The effect of ultrasonic cavitation on the oxidation of the crystal pyrite in deionized water has been discussed. The effect of solution alkalinity, ultrasonic power and temperature on the surface morphology of pyrite and the chemical forms of sulfur and iron was discussed. The surface of pyrite is severely corroded under ultrasound. The sulfur in the pyrite is oxidized to S2O32- and SO42-. Most of the iron is in the form of Fe2+, few of it is in the form of Fe3+. With the increase of alkalinity, ultrasonic power and temperature, the surface corrosion of pyrite becomes more and more obvious. With the increase of the NaOH concentration, the Fe(II) concentration in solution decreases and the deposition of iron oxides on the pyrite surface prevents pyrite oxidation.
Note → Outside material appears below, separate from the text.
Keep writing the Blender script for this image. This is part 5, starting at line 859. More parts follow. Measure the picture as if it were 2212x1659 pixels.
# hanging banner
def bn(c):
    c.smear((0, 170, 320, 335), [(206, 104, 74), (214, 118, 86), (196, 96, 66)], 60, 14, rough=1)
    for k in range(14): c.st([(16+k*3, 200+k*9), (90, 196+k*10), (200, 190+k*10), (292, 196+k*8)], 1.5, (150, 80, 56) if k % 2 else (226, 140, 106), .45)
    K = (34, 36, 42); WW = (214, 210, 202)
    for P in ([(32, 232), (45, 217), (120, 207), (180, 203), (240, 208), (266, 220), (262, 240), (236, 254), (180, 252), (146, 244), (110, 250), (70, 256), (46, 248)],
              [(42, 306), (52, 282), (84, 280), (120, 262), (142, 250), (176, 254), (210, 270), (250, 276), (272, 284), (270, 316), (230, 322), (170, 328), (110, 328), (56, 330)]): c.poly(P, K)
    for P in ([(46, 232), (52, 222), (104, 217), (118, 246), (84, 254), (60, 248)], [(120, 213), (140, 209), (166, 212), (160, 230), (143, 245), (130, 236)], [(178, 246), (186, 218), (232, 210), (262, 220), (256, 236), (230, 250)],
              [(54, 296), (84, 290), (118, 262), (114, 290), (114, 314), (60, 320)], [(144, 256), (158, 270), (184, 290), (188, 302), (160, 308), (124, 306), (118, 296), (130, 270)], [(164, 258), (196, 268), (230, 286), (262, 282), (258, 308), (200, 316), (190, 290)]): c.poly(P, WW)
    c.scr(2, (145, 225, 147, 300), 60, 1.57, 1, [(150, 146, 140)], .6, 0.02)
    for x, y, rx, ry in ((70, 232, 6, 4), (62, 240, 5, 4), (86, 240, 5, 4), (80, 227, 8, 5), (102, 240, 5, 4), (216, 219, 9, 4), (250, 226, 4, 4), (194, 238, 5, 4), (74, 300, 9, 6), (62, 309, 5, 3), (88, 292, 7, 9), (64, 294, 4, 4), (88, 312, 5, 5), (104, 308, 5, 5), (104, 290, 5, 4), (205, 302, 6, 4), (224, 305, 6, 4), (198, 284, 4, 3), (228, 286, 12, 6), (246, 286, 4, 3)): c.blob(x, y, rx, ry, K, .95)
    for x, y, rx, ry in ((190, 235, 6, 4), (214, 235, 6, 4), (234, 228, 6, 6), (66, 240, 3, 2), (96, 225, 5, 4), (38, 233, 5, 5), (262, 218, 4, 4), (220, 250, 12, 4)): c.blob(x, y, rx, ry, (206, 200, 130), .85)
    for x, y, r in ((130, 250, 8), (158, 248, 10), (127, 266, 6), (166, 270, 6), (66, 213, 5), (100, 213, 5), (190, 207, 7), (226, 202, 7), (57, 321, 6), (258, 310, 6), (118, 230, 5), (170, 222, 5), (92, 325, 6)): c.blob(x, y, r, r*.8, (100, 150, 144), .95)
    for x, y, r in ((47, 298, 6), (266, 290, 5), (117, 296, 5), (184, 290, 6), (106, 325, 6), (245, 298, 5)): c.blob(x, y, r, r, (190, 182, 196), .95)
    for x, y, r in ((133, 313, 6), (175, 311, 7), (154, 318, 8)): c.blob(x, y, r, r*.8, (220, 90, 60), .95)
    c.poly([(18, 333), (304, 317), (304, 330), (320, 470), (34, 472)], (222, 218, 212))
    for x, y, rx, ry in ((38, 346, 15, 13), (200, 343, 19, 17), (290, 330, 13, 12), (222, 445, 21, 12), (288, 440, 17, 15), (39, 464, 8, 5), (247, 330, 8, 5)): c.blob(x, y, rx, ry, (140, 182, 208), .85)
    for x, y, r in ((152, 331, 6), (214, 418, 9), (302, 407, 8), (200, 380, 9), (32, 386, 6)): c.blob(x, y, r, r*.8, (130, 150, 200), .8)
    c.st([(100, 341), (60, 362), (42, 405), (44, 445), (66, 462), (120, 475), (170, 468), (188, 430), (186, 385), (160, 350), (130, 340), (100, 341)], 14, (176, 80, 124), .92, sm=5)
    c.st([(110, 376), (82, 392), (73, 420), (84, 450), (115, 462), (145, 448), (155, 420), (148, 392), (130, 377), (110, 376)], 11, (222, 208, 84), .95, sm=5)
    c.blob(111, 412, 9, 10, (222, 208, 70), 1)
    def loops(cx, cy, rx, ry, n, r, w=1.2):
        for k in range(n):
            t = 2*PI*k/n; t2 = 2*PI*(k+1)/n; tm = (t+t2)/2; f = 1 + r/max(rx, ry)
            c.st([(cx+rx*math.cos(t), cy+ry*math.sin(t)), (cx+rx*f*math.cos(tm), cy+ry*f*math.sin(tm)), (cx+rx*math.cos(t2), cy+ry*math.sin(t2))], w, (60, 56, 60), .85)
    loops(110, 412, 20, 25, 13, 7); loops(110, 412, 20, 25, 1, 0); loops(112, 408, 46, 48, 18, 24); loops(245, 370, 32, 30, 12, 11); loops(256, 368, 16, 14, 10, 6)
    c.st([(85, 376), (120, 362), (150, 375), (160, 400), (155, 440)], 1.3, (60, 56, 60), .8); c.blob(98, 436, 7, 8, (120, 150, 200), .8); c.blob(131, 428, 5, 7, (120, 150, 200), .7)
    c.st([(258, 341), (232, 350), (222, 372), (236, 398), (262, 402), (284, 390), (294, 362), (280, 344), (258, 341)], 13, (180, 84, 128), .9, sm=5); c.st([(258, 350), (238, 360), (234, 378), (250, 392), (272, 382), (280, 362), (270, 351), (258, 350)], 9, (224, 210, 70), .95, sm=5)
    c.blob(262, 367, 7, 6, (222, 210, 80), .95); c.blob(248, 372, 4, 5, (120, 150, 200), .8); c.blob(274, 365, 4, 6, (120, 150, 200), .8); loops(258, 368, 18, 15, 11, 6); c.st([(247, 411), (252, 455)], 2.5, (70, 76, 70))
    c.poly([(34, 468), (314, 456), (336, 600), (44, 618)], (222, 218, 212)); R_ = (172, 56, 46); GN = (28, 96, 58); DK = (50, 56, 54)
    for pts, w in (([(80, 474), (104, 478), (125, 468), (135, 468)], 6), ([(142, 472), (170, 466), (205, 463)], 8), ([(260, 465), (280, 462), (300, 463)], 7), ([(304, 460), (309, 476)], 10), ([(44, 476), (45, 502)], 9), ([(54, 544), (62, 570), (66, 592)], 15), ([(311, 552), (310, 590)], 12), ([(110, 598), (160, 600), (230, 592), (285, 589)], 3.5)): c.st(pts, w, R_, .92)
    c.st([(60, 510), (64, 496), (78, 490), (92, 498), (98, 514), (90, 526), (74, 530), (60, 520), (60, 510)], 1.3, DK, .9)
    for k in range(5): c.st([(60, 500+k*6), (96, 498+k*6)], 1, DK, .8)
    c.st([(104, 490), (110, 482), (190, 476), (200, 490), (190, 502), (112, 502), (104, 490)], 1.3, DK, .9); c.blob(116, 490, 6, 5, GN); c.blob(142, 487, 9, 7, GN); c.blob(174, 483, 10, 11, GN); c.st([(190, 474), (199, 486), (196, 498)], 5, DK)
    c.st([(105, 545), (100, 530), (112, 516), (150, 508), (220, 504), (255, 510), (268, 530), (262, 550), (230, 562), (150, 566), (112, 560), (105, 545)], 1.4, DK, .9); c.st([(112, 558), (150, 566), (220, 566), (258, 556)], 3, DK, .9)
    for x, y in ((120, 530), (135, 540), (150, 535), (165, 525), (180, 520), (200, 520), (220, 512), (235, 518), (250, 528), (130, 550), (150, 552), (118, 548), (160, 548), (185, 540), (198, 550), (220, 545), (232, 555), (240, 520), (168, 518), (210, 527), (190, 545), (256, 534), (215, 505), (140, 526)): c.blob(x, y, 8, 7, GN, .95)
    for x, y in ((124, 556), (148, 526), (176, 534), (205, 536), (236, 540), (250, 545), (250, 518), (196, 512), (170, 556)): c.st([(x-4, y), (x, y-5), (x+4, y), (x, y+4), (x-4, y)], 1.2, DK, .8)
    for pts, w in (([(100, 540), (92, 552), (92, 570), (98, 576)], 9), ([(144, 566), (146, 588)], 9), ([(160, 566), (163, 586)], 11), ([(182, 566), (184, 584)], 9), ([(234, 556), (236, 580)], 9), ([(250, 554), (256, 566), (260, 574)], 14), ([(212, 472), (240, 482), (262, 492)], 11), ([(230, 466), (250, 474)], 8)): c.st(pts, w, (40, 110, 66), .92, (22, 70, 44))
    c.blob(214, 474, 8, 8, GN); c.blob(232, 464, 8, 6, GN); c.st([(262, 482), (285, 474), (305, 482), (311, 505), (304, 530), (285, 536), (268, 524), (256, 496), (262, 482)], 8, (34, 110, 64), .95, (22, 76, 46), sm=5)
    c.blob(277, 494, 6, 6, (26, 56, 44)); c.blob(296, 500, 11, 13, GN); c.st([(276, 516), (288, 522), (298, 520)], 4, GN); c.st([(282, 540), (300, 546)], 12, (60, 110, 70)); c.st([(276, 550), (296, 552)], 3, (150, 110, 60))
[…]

With the increase of the ultrasonic power, the Fe(II) concentration in solution increase. The effect of the NaOH concentration on the SO42- and S2O32- concentration indicates pyrite oxidation is in mild alkalinity under ultrasound. The concentration of SO42- and S2O32- increases along with increase of the ultrasonic power and decreases tremendously with increase of the temperature. The pyrite oxidation is initiated by hydroxyl radical and promoted by Fe3+.